C’est là que l’on connut la perfection du gouvernement de cette république et la bonté de son essence ; car, dans cette circonstance, aucun des patriciens, quoiqu’ils se défendissent entre eux avec la plus grande énergie, ne tenta même de l’excuser ; aucun de ses parents ne fit la moindre démarche en sa faveur. L’usage était que les parents de l’accusé l’accompagnassent, vêtus de noir, souillés de poussière, et les yeux baignés de pleurs, afin de capter la pitié du peuple : aucun de ceux de Manlius ne parut à sa suite. Les tribuns, toujours portés à favoriser toutes les choses qui paraissaient dans les intérêts du peuple, et à les soutenir d’autant plus qu’elles semblaient plus dirigées contre la noblesse, crurent devoir, dans cette occurrence, se réunir aux nobles pour étouffer ce commun fléau.
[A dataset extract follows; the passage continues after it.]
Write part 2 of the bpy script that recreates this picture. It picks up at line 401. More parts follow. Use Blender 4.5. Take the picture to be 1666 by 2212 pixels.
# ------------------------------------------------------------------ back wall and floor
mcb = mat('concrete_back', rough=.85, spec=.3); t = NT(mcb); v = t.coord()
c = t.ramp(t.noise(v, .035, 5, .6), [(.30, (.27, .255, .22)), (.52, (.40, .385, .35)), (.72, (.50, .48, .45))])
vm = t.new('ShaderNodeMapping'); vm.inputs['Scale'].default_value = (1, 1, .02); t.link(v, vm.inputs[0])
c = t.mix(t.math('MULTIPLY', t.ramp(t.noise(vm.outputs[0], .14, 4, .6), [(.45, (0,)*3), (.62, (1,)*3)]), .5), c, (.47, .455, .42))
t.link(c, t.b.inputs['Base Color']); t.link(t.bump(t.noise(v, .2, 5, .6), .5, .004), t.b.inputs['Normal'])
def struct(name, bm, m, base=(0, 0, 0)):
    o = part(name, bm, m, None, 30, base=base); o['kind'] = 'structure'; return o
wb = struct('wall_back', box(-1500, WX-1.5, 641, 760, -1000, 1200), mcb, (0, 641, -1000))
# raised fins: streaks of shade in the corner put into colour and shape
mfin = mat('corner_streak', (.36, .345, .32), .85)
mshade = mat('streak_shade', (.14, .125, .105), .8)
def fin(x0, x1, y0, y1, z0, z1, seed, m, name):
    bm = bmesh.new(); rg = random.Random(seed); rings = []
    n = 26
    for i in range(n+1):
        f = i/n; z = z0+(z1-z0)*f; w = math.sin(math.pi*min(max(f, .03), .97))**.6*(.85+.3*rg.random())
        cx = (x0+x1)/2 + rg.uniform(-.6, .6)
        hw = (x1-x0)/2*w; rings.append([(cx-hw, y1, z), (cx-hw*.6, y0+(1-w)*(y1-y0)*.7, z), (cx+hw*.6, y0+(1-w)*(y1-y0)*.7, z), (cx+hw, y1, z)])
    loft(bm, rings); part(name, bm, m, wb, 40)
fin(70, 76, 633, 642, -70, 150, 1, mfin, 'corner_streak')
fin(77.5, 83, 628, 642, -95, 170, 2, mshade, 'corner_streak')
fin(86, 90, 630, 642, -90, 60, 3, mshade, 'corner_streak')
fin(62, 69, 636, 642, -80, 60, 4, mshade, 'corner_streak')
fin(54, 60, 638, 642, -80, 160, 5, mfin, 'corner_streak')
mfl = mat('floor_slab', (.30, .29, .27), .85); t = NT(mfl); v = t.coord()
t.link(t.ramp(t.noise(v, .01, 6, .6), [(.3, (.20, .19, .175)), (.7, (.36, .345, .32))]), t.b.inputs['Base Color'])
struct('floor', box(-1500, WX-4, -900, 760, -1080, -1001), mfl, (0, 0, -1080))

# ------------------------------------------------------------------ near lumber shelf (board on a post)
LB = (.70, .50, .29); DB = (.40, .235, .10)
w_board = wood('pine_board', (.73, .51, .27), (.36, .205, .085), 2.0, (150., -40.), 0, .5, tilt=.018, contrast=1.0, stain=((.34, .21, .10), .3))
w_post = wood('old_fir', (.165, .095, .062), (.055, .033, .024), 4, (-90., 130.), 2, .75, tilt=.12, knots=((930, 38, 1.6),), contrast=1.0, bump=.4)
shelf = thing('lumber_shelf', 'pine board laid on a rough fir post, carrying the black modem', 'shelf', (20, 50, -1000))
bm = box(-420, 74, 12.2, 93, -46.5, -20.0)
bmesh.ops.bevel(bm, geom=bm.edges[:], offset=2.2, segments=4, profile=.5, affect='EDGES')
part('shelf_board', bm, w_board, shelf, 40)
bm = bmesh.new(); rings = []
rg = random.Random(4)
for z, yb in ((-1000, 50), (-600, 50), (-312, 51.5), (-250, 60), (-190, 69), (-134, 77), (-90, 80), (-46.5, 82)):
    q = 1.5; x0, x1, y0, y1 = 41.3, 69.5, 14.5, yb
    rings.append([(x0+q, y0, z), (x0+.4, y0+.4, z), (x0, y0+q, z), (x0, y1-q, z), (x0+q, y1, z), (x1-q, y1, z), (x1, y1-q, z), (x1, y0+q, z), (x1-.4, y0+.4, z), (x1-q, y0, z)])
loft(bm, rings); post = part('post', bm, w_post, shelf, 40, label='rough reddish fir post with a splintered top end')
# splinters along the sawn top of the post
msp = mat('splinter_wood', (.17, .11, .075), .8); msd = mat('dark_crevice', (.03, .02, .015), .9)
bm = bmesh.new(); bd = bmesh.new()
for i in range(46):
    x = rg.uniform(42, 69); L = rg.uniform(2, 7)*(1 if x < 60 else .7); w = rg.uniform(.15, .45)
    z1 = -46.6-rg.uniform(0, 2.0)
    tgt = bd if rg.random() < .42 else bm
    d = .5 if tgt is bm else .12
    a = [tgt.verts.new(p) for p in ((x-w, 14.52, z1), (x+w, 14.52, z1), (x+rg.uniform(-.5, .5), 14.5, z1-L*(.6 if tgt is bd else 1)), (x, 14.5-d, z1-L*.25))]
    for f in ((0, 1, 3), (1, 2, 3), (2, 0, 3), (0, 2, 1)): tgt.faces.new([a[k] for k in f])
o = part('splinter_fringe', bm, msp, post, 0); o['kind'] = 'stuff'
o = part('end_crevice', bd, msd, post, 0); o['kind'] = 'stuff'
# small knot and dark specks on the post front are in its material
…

Le peuple de Rome, quoique avide de tout ce qui pouvait remplir ses vues personnelles, quoique amateur de tout ce qui pouvait desservir la noblesse, malgré les faveurs dont il avait comblé Manlius, n’eut pas plutôt connu que les tribuns l’avaient cité, et qu’ils avaient remis sa cause au jugement du peuple ; ce peuple, dis-je, devenu juge, de défenseur qu’il était, condamna Manlius à mort, sans égard pour ses services passés.

Je ne crois pas qu’il y ait dans l’histoire un second exemple plus propre à montrer l’excellence des institutions de cette république, que de voir que pas un habitant de cette vaste cité ne se leva pour défendre un citoyen doué de tant de courage, et qui, dans sa vie publique et privée, avait exécuté tant d’actions éclatantes.